══ Provided data

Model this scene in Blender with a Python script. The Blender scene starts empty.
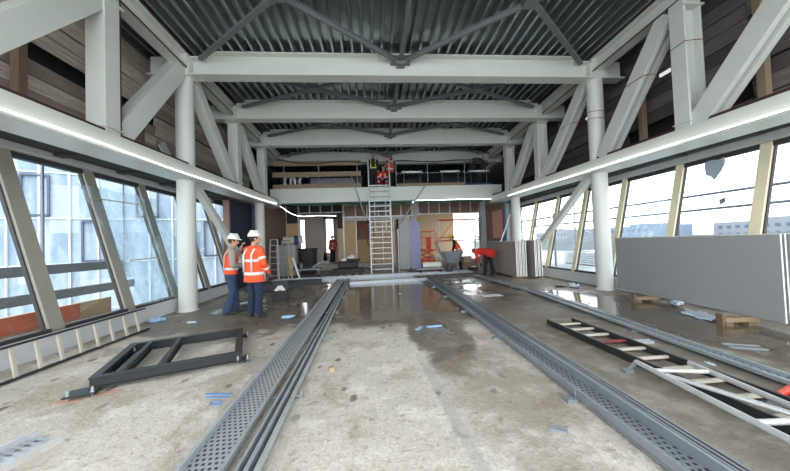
import bpy, bmesh, math, random
from mathutils import Vector, Matrix, Euler
from math import sin, cos, pi, radians as rad
random.seed(7)
C = bpy.context.scene.collection
SC = bpy.context.scene

# ------------------------------------------------------------------ camera
H = 1.4; FPX = 297.0
YAW, PIT, ROL = rad(4.44), rad(1.52), rad(2.07)
fw = Vector((sin(YAW)*cos(PIT), cos(YAW)*cos(PIT), sin(PIT)))
ri = Vector((cos(YAW), -sin(YAW), 0)); upv = ri.cross(fw)
rr = cos(ROL)*ri - sin(ROL)*upv; uu = sin(ROL)*ri + cos(ROL)*upv
cd = bpy.data.cameras.new('camera'); cam = bpy.data.objects.new('camera', cd); C.objects.link(cam)
cd.sensor_fit = 'HORIZONTAL'; cd.sensor_width = 36; cd.lens = FPX/790*36; cd.clip_end = 500; cd.clip_start = .05
M = Matrix((rr, uu, -fw)).transposed().to_4x4(); M.translation = (0, 0, H); cam.matrix_world = M
SC.camera = cam
# ------------------------------------------------------------------ world, exposure
W = bpy.data.worlds.new('overcast_sky'); SC.world = W; W.use_nodes = True
SKY = 3.3
nt = W.node_tree; bg = nt.nodes['Background']
tc = nt.nodes.new('ShaderNodeTexCoord'); sx = nt.nodes.new('ShaderNodeSeparateXYZ'); rp = nt.nodes.new('ShaderNodeValToRGB')
nt.links.new(tc.outputs['Generated'], sx.inputs[0]); nt.links.new(sx.outputs['Z'], rp.inputs[0]); nt.links.new(rp.outputs[0], bg.inputs[0])
e = rp.color_ramp.elements; e[0].position = 0.0; e[0].color = (.80, .86, .90, 1); e[1].position = .5; e[1].color = (.93, .97, 1, 1)
bg.inputs[1].default_value = SKY
SC.view_settings.view_transform = 'Standard'; SC.view_settings.look = 'None'
SC.view_settings.exposure = 0.58; SC.view_settings.gamma = 1; SC.view_settings.use_curve_mapping = False
try:
    SC.cycles.max_bounces = 10; SC.cycles.diffuse_bounces = 6; SC.cycles.transparent_max_bounces = 24; SC.cycles.glossy_bounces = 4
    SC.cycles.sample_clamp_indirect = 6
except Exception: pass

# ------------------------------------------------------------------ node helper
class N:
    def __init__(s, t, o): s.t = t; s.o = o
    def _m(s, op, b=None, c=None):
        n = s.t.nodes.new('ShaderNodeMath'); n.operation = op
        s.t.links.new(s.o, n.inputs[0])
        for i, v in ((1, b), (2, c)):
            if v is None: continue
            if isinstance(v, N): s.t.links.new(v.o, n.inputs[i])
            else: n.inputs[i].default_value = v
        return N(s.t, n.outputs[0])
    def __add__(s, b): return s._m('ADD', b)
    def __sub__(s, b): return s._m('SUBTRACT', b)
    def __mul__(s, b): return s._m('MULTIPLY', b)
    def __truediv__(s, b): return s._m('DIVIDE', b)
    def neg(s): return s*-1.0
    def inv(s): return s*-1.0 + 1.0
    def abs(s): return s._m('ABSOLUTE')
    def fract(s): return s._m('FRACT')
    def floor(s): return s._m('FLOOR')
    def min(s, b): return s._m('MINIMUM', b)
    def max(s, b): return s._m('MAXIMUM', b)
    def lt(s, b): return s._m('LESS_THAN', b)
    def gt(s, b): return s._m('GREATER_THAN', b)
    def pw(s, b): return s._m('POWER', b)
    def ss(s, a, b):
        n = s.t.nodes.new('ShaderNodeMapRange'); n.interpolation_type = 'SMOOTHSTEP'
        s.t.links.new(s.o, n.inputs[0]); n.inputs[1].default_value = a; n.inputs[2].default_value = b
        return N(s.t, n.outputs[0])
class G:
    """a material under construction"""
    def __init__(s, name):
        s.m = bpy.data.materials.new(name); s.m.use_nodes = True; s.t = s.m.node_tree
        s.b = s.t.nodes['Principled BSDF']; s.out = s.t.nodes['Material Output']
    def coord(s, kind='Object'):
        n = s.t.nodes.new('ShaderNodeTexCoord'); return n.outputs[kind]
    def xyz(s, kind='Object'):
        n = s.t.nodes.new('ShaderNodeSeparateXYZ')
        src = s.coord(kind) if kind != 'World' else s.t.nodes.new('ShaderNodeNewGeometry').outputs['Position']
        s.t.links.new(src, n.inputs[0]); return [N(s.t, o) for o in n.outputs]
    def vec(s, x, y, z):
        n = s.t.nodes.new('ShaderNodeCombineXYZ')
        for i, v in enumerate((x, y, z)):
            if isinstance(v, N): s.t.links.new(v.o, n.inputs[i])
            else: n.inputs[i].default_value = v
        return n.outputs[0]
    def noise(s, vec, scale, detail=4, rough=.55, dist=0):
        n = s.t.nodes.new('ShaderNodeTexNoise'); s.t.links.new(vec, n.inputs['Vector'])
        n.inputs['Scale'].default_value = scale; n.inputs['Detail'].default_value = detail
        n.inputs['Roughness'].default_value = rough; n.inputs['Distortion'].default_value = dist
        return N(s.t, n.outputs['Fac'])
    def island(s): return N(s.t, s.t.nodes.new('ShaderNodeNewGeometry').outputs['Random Per Island'])
    def mix(s, f, a, b):
        n = s.t.nodes.new('ShaderNodeMix'); n.data_type = 'RGBA'
        if isinstance(f, N): s.t.links.new(f.o, n.inputs[0])
        else: n.inputs[0].default_value = f
        for i, v in ((6, a), (7, b)):
            if isinstance(v, (tuple, list)): n.inputs[i].default_value = (*v[:3], 1)
            else: s.t.links.new(v, n.inputs[i])
        return n.outputs[2]
    def col(s, c):
        if isinstance(c, (tuple, list)): s.b.inputs['Base Color'].default_value = (*c[:3], 1)
        else: s.t.links.new(c, s.b.inputs['Base Color'])
        return s
    def set(s, rough=None, metal=None, spec=None):
        for k, v in (('Roughness', rough), ('Metallic', metal), ('Specular IOR Level', spec)):
            if v is None: continue
            if isinstance(v, N): s.t.links.new(v.o, s.b.inputs[k])
            else: s.b.inputs[k].default_value = v
        return s
    def bump(s, h, strength=.3, dist=.02):
        n = s.t.nodes.new('ShaderNodeBump'); s.t.links.new(h.o, n.inputs['Height'])
        n.inputs['Strength'].default_value = strength; n.inputs['Distance'].default_value = dist
        s.t.links.new(n.outputs[0], s.b.inputs['Normal']); return s
    def holes(s, f):
        tr = s.t.nodes.new('ShaderNodeBsdfTransparent'); mx = s.t.nodes.new('ShaderNodeMixShader')
        s.t.links.new(f.o, mx.inputs[0]); s.t.links.new(s.b.outputs[0], mx.inputs[1]); s.t.links.new(tr.outputs[0], mx.inputs[2])
        s.t.links.new(mx.outputs[0], s.out.inputs[0]); return s
def hexc(r, g, b):
    f = lambda v: (v/255/12.92) if v/255 <= .04045 else ((v/255+.055)/1.055)**2.4
    return (f(r), f(g), f(b))
def plain(name, c, rough=.6, metal=0, var=.12, scale=6, bump=0):
    g = G(name); n = g.noise(g.coord(), scale, 4)
    g.col(g.mix(n, tuple(v*(1-var) for v in c), tuple(min(1, v*(1+var)) for v in c))).set(rough, metal)
    if bump: g.bump(g.noise(g.coord(), scale*6, 3), bump, .005)
    return g.m
def emit(name, c, strength):
    m = bpy.data.materials.new(name); m.use_nodes = True; t = m.node_tree; t.nodes.clear()
    o = t.nodes.new('ShaderNodeOutputMaterial'); e = t.nodes.new('ShaderNodeEmission'); e.inputs[0].default_value = (*c, 1); e.inputs[1].default_value = strength
    t.links.new(e.outputs[0], o.inputs[0]); return m
def glassy(name, tint, refl=.08, film=0.0, filmc=(.8, .9, .95)):
    """thin clear pane: transparent with a faint mirror, and an optional streaky milky film"""
    g = G(name); t = g.t
    tr = t.nodes.new('ShaderNodeBsdfTransparent'); tr.inputs[0].default_value = (*tint, 1)
    gl = t.nodes.new('ShaderNodeBsdfGlossy'); gl.inputs['Roughness'].default_value = .03
    mx = t.nodes.new('ShaderNodeMixShader'); mx.inputs[0].default_value = refl
    t.links.new(tr.outputs[0], mx.inputs[1]); t.links.new(gl.outputs[0], mx.inputs[2]); last = mx
    if film:
        x, y, z = g.xyz(); n = g.noise(g.vec(x*1.0, y*2.5, z*.7), 2.2, 5, .6, 1.2).ss(.35, .75)
        df = t.nodes.new('ShaderNodeBsdfDiffuse'); df.inputs[0].default_value = (*filmc, 1)
        tl = t.nodes.new('ShaderNodeBsdfTranslucent'); tl.inputs[0].default_value = (*filmc, 1)
        ad = t.nodes.new('ShaderNodeMixShader'); ad.inputs[0].default_value = .6
        t.links.new(df.outputs[0], ad.inputs[1]); t.links.new(tl.outputs[0], ad.inputs[2])
        m2 = t.nodes.new('ShaderNodeMixShader'); t.links.new((n*film).o, m2.inputs[0])
        t.links.new(mx.outputs[0], m2.inputs[1]); t.links.new(ad.outputs[0], m2.inputs[2]); last = m2
    t.links.new(last.outputs[0], g.out.inputs[0]); return g.m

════

== Work to be completed ==
Quote, please, every line of the material above from its start through the line that has "except Exception: pass", reproducing the words exactly and dropping any images.

== Written answer ==
Model this scene in Blender with a Python script. The Blender scene starts empty.
import bpy, bmesh, math, random
from mathutils import Vector, Matrix, Euler
from math import sin, cos, pi, radians as rad
random.seed(7)
C = bpy.context.scene.collection
SC = bpy.context.scene

# ------------------------------------------------------------------ camera
H = 1.4; FPX = 297.0
YAW, PIT, ROL = rad(4.44), rad(1.52), rad(2.07)
fw = Vector((sin(YAW)*cos(PIT), cos(YAW)*cos(PIT), sin(PIT)))
ri = Vector((cos(YAW), -sin(YAW), 0)); upv = ri.cross(fw)
rr = cos(ROL)*ri - sin(ROL)*upv; uu = sin(ROL)*ri + cos(ROL)*upv
cd = bpy.data.cameras.new('camera'); cam = bpy.data.objects.new('camera', cd); C.objects.link(cam)
cd.sensor_fit = 'HORIZONTAL'; cd.sensor_width = 36; cd.lens = FPX/790*36; cd.clip_end = 500; cd.clip_start = .05
M = Matrix((rr, uu, -fw)).transposed().to_4x4(); M.translation = (0, 0, H); cam.matrix_world = M
SC.camera = cam
# ------------------------------------------------------------------ world, exposure
W = bpy.data.worlds.new('overcast_sky'); SC.world = W; W.use_nodes = True
SKY = 3.3
nt = W.node_tree; bg = nt.nodes['Background']
tc = nt.nodes.new('ShaderNodeTexCoord'); sx = nt.nodes.new('ShaderNodeSeparateXYZ'); rp = nt.nodes.new('ShaderNodeValToRGB')
nt.links.new(tc.outputs['Generated'], sx.inputs[0]); nt.links.new(sx.outputs['Z'], rp.inputs[0]); nt.links.new(rp.outputs[0], bg.inputs[0])
e = rp.color_ramp.elements; e[0].position = 0.0; e[0].color = (.80, .86, .90, 1); e[1].position = .5; e[1].color = (.93, .97, 1, 1)
bg.inputs[1].default_value = SKY
SC.view_settings.view_transform = 'Standard'; SC.view_settings.look = 'None'
SC.view_settings.exposure = 0.58; SC.view_settings.gamma = 1; SC.view_settings.use_curve_mapping = False
try:
    SC.cycles.max_bounces = 10; SC.cycles.diffuse_bounces = 6; SC.cycles.transparent_max_bounces = 24; SC.cycles.glossy_bounces = 4
    SC.cycles.sample_clamp_indirect = 6
except Exception: pass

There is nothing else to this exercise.